* [RECORDED DATA]
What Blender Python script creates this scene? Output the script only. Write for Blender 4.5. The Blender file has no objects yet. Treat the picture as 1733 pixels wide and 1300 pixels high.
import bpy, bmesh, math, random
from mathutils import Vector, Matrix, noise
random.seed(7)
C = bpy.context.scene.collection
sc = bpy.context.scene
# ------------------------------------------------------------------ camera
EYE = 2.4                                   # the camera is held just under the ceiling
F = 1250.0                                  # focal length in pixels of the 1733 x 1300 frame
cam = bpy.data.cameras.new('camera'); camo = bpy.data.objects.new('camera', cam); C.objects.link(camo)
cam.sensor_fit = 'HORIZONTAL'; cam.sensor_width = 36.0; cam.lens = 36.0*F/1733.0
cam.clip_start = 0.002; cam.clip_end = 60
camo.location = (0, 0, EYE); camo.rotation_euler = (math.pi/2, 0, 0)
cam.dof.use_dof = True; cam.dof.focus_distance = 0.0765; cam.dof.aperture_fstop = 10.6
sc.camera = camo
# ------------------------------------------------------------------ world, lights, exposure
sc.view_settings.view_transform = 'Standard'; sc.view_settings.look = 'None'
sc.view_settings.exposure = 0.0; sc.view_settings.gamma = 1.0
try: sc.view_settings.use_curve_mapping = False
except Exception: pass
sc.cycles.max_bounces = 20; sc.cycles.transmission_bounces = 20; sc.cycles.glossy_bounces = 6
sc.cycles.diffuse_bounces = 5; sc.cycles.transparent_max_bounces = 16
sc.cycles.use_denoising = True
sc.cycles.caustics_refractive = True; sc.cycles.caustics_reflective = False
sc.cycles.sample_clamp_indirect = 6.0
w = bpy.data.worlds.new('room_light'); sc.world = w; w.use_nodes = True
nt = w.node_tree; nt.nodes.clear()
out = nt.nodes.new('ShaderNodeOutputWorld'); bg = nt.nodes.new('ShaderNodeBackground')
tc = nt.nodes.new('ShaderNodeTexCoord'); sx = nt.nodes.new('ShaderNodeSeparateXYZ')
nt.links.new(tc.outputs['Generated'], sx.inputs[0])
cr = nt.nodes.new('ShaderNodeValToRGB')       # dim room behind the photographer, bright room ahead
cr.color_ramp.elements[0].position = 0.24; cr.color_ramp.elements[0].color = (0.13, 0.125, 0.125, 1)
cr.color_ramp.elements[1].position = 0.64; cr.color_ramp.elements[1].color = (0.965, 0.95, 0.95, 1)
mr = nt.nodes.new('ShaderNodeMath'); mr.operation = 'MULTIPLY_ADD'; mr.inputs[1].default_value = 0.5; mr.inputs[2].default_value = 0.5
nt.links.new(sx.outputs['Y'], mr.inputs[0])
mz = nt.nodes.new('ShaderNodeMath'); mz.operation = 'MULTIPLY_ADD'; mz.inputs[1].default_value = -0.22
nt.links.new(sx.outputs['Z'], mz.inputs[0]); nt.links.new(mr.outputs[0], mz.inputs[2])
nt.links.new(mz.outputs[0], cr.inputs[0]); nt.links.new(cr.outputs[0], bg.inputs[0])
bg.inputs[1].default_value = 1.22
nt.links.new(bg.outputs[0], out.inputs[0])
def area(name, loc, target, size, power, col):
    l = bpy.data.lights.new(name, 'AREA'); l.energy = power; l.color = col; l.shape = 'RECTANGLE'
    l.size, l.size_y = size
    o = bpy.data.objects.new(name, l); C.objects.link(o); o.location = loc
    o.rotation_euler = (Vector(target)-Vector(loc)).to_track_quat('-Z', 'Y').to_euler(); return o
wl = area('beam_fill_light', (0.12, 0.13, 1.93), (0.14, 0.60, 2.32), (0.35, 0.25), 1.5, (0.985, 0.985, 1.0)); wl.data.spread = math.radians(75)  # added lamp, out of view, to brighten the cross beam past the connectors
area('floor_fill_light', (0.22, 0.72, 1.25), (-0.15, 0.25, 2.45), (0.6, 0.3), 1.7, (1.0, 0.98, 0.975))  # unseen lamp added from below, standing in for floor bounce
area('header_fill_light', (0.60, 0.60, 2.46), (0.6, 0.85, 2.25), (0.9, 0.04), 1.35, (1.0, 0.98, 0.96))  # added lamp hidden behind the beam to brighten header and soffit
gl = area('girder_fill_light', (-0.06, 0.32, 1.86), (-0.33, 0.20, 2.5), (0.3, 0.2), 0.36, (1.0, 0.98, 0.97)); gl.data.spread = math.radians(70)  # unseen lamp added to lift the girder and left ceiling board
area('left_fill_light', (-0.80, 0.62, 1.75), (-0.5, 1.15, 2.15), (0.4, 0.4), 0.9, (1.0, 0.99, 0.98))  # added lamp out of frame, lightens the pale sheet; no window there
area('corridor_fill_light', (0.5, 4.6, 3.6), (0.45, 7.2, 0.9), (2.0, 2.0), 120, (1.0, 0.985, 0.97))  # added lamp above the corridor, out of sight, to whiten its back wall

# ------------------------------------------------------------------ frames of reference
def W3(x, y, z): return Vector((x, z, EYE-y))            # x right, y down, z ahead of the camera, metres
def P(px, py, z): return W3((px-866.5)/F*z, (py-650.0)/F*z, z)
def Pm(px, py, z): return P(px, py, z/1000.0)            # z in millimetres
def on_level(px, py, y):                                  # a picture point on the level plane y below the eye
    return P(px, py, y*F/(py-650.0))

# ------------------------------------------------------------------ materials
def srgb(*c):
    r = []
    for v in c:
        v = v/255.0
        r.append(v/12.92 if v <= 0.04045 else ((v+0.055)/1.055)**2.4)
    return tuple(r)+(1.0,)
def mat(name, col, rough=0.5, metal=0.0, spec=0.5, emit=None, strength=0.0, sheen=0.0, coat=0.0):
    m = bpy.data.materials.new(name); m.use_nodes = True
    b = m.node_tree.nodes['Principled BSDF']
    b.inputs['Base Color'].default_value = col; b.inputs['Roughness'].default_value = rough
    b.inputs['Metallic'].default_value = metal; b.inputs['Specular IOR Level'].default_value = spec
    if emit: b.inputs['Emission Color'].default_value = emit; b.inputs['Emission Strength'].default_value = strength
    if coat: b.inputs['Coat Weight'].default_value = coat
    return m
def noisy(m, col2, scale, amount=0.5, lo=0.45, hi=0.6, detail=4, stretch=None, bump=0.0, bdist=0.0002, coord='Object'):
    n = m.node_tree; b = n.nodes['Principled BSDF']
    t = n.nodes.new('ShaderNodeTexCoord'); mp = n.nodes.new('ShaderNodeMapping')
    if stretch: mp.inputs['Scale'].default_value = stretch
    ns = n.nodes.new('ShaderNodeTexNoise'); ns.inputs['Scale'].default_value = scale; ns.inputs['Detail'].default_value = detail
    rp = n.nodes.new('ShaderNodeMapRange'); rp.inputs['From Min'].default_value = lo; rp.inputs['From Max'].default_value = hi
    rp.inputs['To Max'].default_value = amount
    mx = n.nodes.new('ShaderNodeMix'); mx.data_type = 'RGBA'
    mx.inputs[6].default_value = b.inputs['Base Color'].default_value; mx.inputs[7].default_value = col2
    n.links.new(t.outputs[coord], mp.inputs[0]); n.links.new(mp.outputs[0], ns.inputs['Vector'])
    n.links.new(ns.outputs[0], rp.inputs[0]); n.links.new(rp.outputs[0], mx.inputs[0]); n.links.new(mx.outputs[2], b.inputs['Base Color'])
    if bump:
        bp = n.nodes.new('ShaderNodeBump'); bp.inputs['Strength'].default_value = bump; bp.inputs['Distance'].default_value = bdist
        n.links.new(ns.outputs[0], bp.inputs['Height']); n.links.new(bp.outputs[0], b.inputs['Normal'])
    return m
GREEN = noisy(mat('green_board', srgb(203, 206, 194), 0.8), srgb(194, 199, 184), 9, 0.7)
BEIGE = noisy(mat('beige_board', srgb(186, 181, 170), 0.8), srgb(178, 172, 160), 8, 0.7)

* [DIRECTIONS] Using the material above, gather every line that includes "scene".

* [TASK RESULT]
What Blender Python script creates this scene? Output the script only. Write for Blender 4.5. The Blender file has no objects yet. Treat the picture as 1733 pixels wide and 1300 pixels high.
C = bpy.context.scene.collection
sc = bpy.context.scene